* YOUR OBJECTIVE: Would you return the complete listing below word for word?

BEGIN DATASET SECTION

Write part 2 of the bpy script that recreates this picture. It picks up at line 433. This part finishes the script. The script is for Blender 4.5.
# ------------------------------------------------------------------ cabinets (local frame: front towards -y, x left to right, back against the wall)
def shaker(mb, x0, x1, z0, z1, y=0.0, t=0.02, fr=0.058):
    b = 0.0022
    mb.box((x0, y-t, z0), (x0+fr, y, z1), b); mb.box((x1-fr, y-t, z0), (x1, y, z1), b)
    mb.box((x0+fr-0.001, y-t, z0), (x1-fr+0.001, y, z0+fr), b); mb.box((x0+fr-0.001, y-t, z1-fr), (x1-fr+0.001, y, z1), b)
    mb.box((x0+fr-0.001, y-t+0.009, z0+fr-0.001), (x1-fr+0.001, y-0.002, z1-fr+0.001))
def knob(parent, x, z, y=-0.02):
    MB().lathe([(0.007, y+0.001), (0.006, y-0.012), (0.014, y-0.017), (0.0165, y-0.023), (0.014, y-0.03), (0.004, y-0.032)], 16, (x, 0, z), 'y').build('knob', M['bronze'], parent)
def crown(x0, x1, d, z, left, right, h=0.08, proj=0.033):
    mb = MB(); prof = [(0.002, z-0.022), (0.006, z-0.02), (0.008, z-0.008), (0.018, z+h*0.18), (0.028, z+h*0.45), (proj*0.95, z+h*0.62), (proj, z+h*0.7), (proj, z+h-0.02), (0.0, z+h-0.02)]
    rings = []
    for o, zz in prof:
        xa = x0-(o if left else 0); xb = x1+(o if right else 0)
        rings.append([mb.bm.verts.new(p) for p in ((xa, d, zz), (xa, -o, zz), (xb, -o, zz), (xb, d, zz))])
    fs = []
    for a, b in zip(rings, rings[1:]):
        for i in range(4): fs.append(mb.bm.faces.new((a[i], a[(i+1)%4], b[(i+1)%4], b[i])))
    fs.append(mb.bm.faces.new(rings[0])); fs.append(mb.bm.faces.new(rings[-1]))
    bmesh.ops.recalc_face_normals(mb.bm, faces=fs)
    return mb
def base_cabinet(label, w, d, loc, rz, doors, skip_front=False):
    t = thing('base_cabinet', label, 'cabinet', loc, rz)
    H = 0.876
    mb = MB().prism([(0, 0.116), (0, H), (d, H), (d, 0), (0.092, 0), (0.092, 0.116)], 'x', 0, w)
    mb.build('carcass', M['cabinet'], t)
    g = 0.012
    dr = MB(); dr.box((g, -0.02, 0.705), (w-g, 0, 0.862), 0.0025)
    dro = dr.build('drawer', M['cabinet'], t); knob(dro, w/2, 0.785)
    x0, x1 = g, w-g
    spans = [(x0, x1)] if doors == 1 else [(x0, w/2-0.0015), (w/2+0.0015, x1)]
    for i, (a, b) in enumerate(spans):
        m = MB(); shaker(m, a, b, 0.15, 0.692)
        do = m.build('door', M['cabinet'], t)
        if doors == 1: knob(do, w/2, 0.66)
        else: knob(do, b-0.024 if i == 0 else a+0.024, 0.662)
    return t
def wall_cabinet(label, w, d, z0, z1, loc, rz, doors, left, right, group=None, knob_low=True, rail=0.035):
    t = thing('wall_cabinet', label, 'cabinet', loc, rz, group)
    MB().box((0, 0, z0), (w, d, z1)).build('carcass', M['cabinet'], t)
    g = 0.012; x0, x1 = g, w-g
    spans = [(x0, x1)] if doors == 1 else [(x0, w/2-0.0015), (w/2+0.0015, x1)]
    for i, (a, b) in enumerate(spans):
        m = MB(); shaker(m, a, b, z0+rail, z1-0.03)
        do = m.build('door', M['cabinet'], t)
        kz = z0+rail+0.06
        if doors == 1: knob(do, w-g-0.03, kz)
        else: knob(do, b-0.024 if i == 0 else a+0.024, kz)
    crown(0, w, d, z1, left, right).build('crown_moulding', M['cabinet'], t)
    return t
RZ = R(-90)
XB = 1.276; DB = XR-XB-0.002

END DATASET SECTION

* ANSWER TO THIS PROBLEM:
Write part 2 of the bpy script that recreates this picture. It picks up at line 433. This part finishes the script. The script is for Blender 4.5.
# ------------------------------------------------------------------ cabinets (local frame: front towards -y, x left to right, back against the wall)
def shaker(mb, x0, x1, z0, z1, y=0.0, t=0.02, fr=0.058):
    b = 0.0022
    mb.box((x0, y-t, z0), (x0+fr, y, z1), b); mb.box((x1-fr, y-t, z0), (x1, y, z1), b)
    mb.box((x0+fr-0.001, y-t, z0), (x1-fr+0.001, y, z0+fr), b); mb.box((x0+fr-0.001, y-t, z1-fr), (x1-fr+0.001, y, z1), b)
    mb.box((x0+fr-0.001, y-t+0.009, z0+fr-0.001), (x1-fr+0.001, y-0.002, z1-fr+0.001))
def knob(parent, x, z, y=-0.02):
    MB().lathe([(0.007, y+0.001), (0.006, y-0.012), (0.014, y-0.017), (0.0165, y-0.023), (0.014, y-0.03), (0.004, y-0.032)], 16, (x, 0, z), 'y').build('knob', M['bronze'], parent)
def crown(x0, x1, d, z, left, right, h=0.08, proj=0.033):
    mb = MB(); prof = [(0.002, z-0.022), (0.006, z-0.02), (0.008, z-0.008), (0.018, z+h*0.18), (0.028, z+h*0.45), (proj*0.95, z+h*0.62), (proj, z+h*0.7), (proj, z+h-0.02), (0.0, z+h-0.02)]
    rings = []
    for o, zz in prof:
        xa = x0-(o if left else 0); xb = x1+(o if right else 0)
        rings.append([mb.bm.verts.new(p) for p in ((xa, d, zz), (xa, -o, zz), (xb, -o, zz), (xb, d, zz))])
    fs = []
    for a, b in zip(rings, rings[1:]):
        for i in range(4): fs.append(mb.bm.faces.new((a[i], a[(i+1)%4], b[(i+1)%4], b[i])))
    fs.append(mb.bm.faces.new(rings[0])); fs.append(mb.bm.faces.new(rings[-1]))
    bmesh.ops.recalc_face_normals(mb.bm, faces=fs)
    return mb
def base_cabinet(label, w, d, loc, rz, doors, skip_front=False):
    t = thing('base_cabinet', label, 'cabinet', loc, rz)
    H = 0.876
    mb = MB().prism([(0, 0.116), (0, H), (d, H), (d, 0), (0.092, 0), (0.092, 0.116)], 'x', 0, w)
    mb.build('carcass', M['cabinet'], t)
    g = 0.012
    dr = MB(); dr.box((g, -0.02, 0.705), (w-g, 0, 0.862), 0.0025)
    dro = dr.build('drawer', M['cabinet'], t); knob(dro, w/2, 0.785)
    x0, x1 = g, w-g
    spans = [(x0, x1)] if doors == 1 else [(x0, w/2-0.0015), (w/2+0.0015, x1)]
    for i, (a, b) in enumerate(spans):
        m = MB(); shaker(m, a, b, 0.15, 0.692)
        do = m.build('door', M['cabinet'], t)
        if doors == 1: knob(do, w/2, 0.66)
        else: knob(do, b-0.024 if i == 0 else a+0.024, 0.662)
    return t
def wall_cabinet(label, w, d, z0, z1, loc, rz, doors, left, right, group=None, knob_low=True, rail=0.035):
    t = thing('wall_cabinet', label, 'cabinet', loc, rz, group)
    MB().box((0, 0, z0), (w, d, z1)).build('carcass', M['cabinet'], t)
    g = 0.012; x0, x1 = g, w-g
    spans = [(x0, x1)] if doors == 1 else [(x0, w/2-0.0015), (w/2+0.0015, x1)]
    for i, (a, b) in enumerate(spans):
        m = MB(); shaker(m, a, b, z0+rail, z1-0.03)
        do = m.build('door', M['cabinet'], t)
        kz = z0+rail+0.06
        if doors == 1: knob(do, w-g-0.03, kz)
        else: knob(do, b-0.024 if i == 0 else a+0.024, kz)
    crown(0, w, d, z1, left, right).build('crown_moulding', M['cabinet'], t)
    return t
RZ = R(-90)
XB = 1.276; DB = XR-XB-0.002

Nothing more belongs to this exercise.